Some dealers find it difficult to garner foot traffic in the far-west reaches of Chelsea. On November 5, Luhring Augustine will take on an even greater challenge: the blue-chip Chelsea gallery will open up a 12,000-square-foot project and storage space in Bushwick, Brooklyn with the hopes of attracting Manhattanites to the fast-growing artistic neighborhood. The warehouse, located on 25 Knickerbocker Avenue near the Morgan Avenue L train stop, will host filmmaker and artist Charles Atlas' first solo exhibition in New York in eight years, and his first-ever show in Bushwick.
The exhibition, comprised of one new work and two older works, will be on view through March. This sort of extended show will be characteristic of the project space, said senior director Natalia Sacasa. The gallery hopes to capitalize on the warehouse's expanded square footage and the neighborhood's "young energy" to experiment outside the rigid constraints of Chelsea. "We're not pinning ourselves down," said Sacasa. The program will be determined by owners Lawrence Luhring and Roland Augustine; the gallery has not determined if it will bring on additional staff members to man the space.
Like the gallery's previous storage facility, which it shared with several other businesses in Long Island City, the Bushwick location will host long-term installations available to select clients but closed to the public. Unlike the previous warehouse, however, Luhring Augustine Bushwick will also offer an intermittent program of public exhibitions.
In an amusing low-to-high shift, the building was previously a storage facility for 99-cent stores. It cost the gallery a pretty penny, too: $2.05 million (still $600,000 less than the asking price), according to Ed Bruckstein of City One Real Estate & Financing, who brokered the deal. (Luhring Augustine was one of several parties interested in the space, Bruckstein said, including a company looking to convert the building into artist studios.) In anticipation of the November opening, the gallery is finishing up renovations on the building, including re-cementing the floor and adding some skylights.

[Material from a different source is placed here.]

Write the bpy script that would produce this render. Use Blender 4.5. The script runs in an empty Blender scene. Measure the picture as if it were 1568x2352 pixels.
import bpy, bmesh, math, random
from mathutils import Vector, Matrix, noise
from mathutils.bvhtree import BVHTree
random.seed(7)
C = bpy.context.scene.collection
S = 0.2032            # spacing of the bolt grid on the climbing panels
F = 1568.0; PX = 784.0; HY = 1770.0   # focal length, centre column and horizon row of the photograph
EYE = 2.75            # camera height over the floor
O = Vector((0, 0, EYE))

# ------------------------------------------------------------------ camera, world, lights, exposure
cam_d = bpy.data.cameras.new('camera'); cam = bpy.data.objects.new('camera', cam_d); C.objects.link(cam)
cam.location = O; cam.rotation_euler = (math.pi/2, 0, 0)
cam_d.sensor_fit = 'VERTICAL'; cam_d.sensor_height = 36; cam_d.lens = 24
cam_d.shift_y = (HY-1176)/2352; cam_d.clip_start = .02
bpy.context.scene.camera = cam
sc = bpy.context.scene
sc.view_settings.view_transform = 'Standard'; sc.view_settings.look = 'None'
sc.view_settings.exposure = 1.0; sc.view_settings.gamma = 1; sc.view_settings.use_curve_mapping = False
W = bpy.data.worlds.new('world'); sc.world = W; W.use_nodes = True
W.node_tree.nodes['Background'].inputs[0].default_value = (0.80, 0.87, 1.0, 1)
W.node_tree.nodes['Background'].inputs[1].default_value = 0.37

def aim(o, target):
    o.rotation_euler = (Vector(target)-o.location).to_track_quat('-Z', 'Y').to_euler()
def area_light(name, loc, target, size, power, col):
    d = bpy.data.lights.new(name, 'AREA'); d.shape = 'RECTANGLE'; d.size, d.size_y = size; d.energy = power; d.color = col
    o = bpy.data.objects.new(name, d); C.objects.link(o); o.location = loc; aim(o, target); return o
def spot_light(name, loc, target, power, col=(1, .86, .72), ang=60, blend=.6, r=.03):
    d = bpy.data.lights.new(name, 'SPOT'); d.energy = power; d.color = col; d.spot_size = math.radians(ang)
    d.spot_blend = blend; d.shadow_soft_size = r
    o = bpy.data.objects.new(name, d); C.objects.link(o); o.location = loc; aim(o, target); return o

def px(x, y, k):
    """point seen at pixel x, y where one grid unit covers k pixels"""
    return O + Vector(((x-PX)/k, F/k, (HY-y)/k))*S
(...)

What can visitors expect from the space? Sacasa said Luhring Augustine hopes to install ambitiously-scaled artworks that would be too big for its Manhattan location, as well as installations previously on view in Chelsea for longer periods of time. A complex installation by German artist Reinhard Mucha, for example, could stay on view for six months in Bushwick, rather than six weeks in Chelsea, said Sacasa. The gallery "will defer to the interests of the artists we formally represent" in programming the space. But the experimental nature of the space means the gallery will also consider working with new names as well.
Why Bushwick? According to Sacasa, Luhring and Augustine had been looking for a storage building of their own to purchase and the staffers who live in Bushwick — Sacasa among them — gave the owners the idea. Though many of the existing Bushwick galleries are small and "cater to the local community," Sacasa noted that Bushwick and its environs have become home to many young artists as well as prominent art nonprofit Third Ward and the increasingly ubiquitous art-world restaurant Roberta's.
"There is already a lot of interest in the neighborhood," said Sacasa. "Roberta's ... draws people in from 'the city' and we hope that some of those individuals make their way over to our space."